* Objective
Transcribe the whole listing without a single picture.

**** Supplied material ****

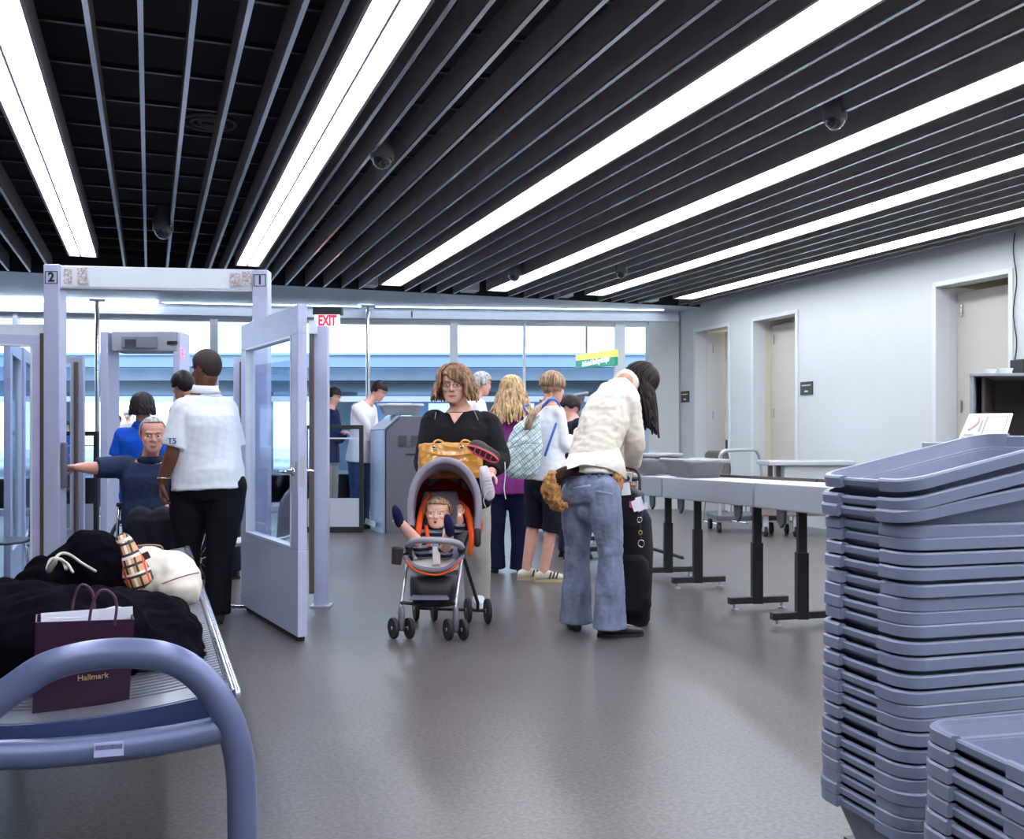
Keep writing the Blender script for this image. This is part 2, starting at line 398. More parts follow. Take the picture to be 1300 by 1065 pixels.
# outside: kerbside under an elevated roadway
struct(MB().bx((-60, 17.9, -.1), (80, 90, .0)).build('ground', M_ROAD, frame='world'))
t = thing('elevated_roadway', 'pale blue concrete road bridge crossing outside beyond the glass wall', 'bridge', (2, 33, 0), 'world')
def slab(d, y0, y1, thick, mb, px0=-2500, px1=2600, tilt=0):
    a = A(px0, 552, d); b = A(px1, 552, d); za = HC+(HY-y0)*d/F; zb = HC+(HY-y1)*d/F
    mb.prism([Wd(Vector((a.x, d, zb))), Wd(Vector((b.x, d, zb))), Wd(Vector((b.x, d+thick, zb))), Wd(Vector((a.x, d+thick, zb)))], (0, 0, za-zb))
mb = MB(); slab(26.0, 448, 451, .3, mb); mb.build('coping', M_CONC, t)
mb = MB(); slab(26.05, 451, 466, .25, mb); mb.build('parapet', M_PARA, t)
mb = MB(); slab(26.5, 466, 483, 9, mb); mb.build('deck', M_CONC, t)
for k, px in enumerate((-60, 80, 330, 437, 620, 760, 900)):
    a = A(px, 552, 34); p = Wd(a); mb = MB().lathe((p.x, p.y, 0), [(.45, 0), (.45, 2.75)]); mb.build('pillar', M_CONC, t, smooth=True)
t = thing('white_bar', 'long white bar on thin posts outside behind the glass at head height', 'rail', (2, 21, 0), 'world')
mb = MB(); slab(21, 538-36+1, 544-36+2, .06, mb, -900, 2200); mb.build('rail', M_WHITE, t)  # white bar crossing the view beyond the glass
for k in range(9):
    p = Wd(A(-250+k*220, 552, 21.08)); MB().lathe((p.x, p.y, 0), [(.025, 0), (.025, 1.98)]).build('bar_post', M_STEEL, t)
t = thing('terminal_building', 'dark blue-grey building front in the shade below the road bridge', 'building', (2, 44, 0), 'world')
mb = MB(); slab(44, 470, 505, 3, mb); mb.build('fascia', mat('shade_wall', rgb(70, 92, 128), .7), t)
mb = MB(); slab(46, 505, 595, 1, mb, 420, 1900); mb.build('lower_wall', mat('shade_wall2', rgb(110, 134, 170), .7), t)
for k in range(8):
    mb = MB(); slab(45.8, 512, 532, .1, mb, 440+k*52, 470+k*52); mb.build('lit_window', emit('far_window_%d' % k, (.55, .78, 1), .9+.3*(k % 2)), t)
# hanging direction sign
t = thing('direction_sign', 'yellow and green hanging sign outside behind the glass', 'sign', A(755, 455, 16.6), 'cam')
def signquad(ya, yb, xa=731, xb=781, d0=17.4, d1=15.4):
    yL = lambda y: y
    P = [A(xa, ya[0], d0), A(xb, ya[1], d1), A(xb, yb[1], d1), A(xa, yb[0], d0)]; return P
mb = MB().prism(signquad((450.5, 443.5), (458, 452.5)), (.05, .08, 0)); mb.build('upper_panel', emit('sign_yellow', rgb(255, 236, 90), .55), t)
mb = MB().prism(signquad((458, 452.5), (467.5, 463.5)), (.05, .08, 0)); mb.build('lower_panel', emit('sign_green', rgb(20, 160, 120), .35), t)
p0, p1 = A(731, 462.6, 17.4), A(781, 458, 15.4); ang = math.atan2(p1.y-p0.y, p1.x-p0.x)
text_mesh('lettering', 'AirTrain & Parking via Skyw', .13, emit('sign_white', (1, 1, 1), 1.0), t, p0.lerp(p1, .56)+Vector(((p1-p0).y, -(p1-p0).x, 0)).normalized()*(.03 if (p1-p0).x > 0 else -.03)+Vector((0, 0, .012)), Euler((math.pi/2, math.radians(0), ang)), extrude=.004, sx=.95)
MB().tube([A(744.5, 447, 17), A(744.5, 380, 17)], .02, 8).build('hanger', M_STEEL, t)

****

* Response
Keep writing the Blender script for this image. This is part 2, starting at line 398. More parts follow. Take the picture to be 1300 by 1065 pixels.
# outside: kerbside under an elevated roadway
struct(MB().bx((-60, 17.9, -.1), (80, 90, .0)).build('ground', M_ROAD, frame='world'))
t = thing('elevated_roadway', 'pale blue concrete road bridge crossing outside beyond the glass wall', 'bridge', (2, 33, 0), 'world')
def slab(d, y0, y1, thick, mb, px0=-2500, px1=2600, tilt=0):
    a = A(px0, 552, d); b = A(px1, 552, d); za = HC+(HY-y0)*d/F; zb = HC+(HY-y1)*d/F
    mb.prism([Wd(Vector((a.x, d, zb))), Wd(Vector((b.x, d, zb))), Wd(Vector((b.x, d+thick, zb))), Wd(Vector((a.x, d+thick, zb)))], (0, 0, za-zb))
mb = MB(); slab(26.0, 448, 451, .3, mb); mb.build('coping', M_CONC, t)
mb = MB(); slab(26.05, 451, 466, .25, mb); mb.build('parapet', M_PARA, t)
mb = MB(); slab(26.5, 466, 483, 9, mb); mb.build('deck', M_CONC, t)
for k, px in enumerate((-60, 80, 330, 437, 620, 760, 900)):
    a = A(px, 552, 34); p = Wd(a); mb = MB().lathe((p.x, p.y, 0), [(.45, 0), (.45, 2.75)]); mb.build('pillar', M_CONC, t, smooth=True)
t = thing('white_bar', 'long white bar on thin posts outside behind the glass at head height', 'rail', (2, 21, 0), 'world')
mb = MB(); slab(21, 538-36+1, 544-36+2, .06, mb, -900, 2200); mb.build('rail', M_WHITE, t)  # white bar crossing the view beyond the glass
for k in range(9):
    p = Wd(A(-250+k*220, 552, 21.08)); MB().lathe((p.x, p.y, 0), [(.025, 0), (.025, 1.98)]).build('bar_post', M_STEEL, t)
t = thing('terminal_building', 'dark blue-grey building front in the shade below the road bridge', 'building', (2, 44, 0), 'world')
mb = MB(); slab(44, 470, 505, 3, mb); mb.build('fascia', mat('shade_wall', rgb(70, 92, 128), .7), t)
mb = MB(); slab(46, 505, 595, 1, mb, 420, 1900); mb.build('lower_wall', mat('shade_wall2', rgb(110, 134, 170), .7), t)
for k in range(8):
    mb = MB(); slab(45.8, 512, 532, .1, mb, 440+k*52, 470+k*52); mb.build('lit_window', emit('far_window_%d' % k, (.55, .78, 1), .9+.3*(k % 2)), t)
# hanging direction sign
t = thing('direction_sign', 'yellow and green hanging sign outside behind the glass', 'sign', A(755, 455, 16.6), 'cam')
def signquad(ya, yb, xa=731, xb=781, d0=17.4, d1=15.4):
    yL = lambda y: y
    P = [A(xa, ya[0], d0), A(xb, ya[1], d1), A(xb, yb[1], d1), A(xa, yb[0], d0)]; return P
mb = MB().prism(signquad((450.5, 443.5), (458, 452.5)), (.05, .08, 0)); mb.build('upper_panel', emit('sign_yellow', rgb(255, 236, 90), .55), t)
mb = MB().prism(signquad((458, 452.5), (467.5, 463.5)), (.05, .08, 0)); mb.build('lower_panel', emit('sign_green', rgb(20, 160, 120), .35), t)
p0, p1 = A(731, 462.6, 17.4), A(781, 458, 15.4); ang = math.atan2(p1.y-p0.y, p1.x-p0.x)
text_mesh('lettering', 'AirTrain & Parking via Skyw', .13, emit('sign_white', (1, 1, 1), 1.0), t, p0.lerp(p1, .56)+Vector(((p1-p0).y, -(p1-p0).x, 0)).normalized()*(.03 if (p1-p0).x > 0 else -.03)+Vector((0, 0, .012)), Euler((math.pi/2, math.radians(0), ang)), extrude=.004, sx=.95)
MB().tube([A(744.5, 447, 17), A(744.5, 380, 17)], .02, 8).build('hanger', M_STEEL, t)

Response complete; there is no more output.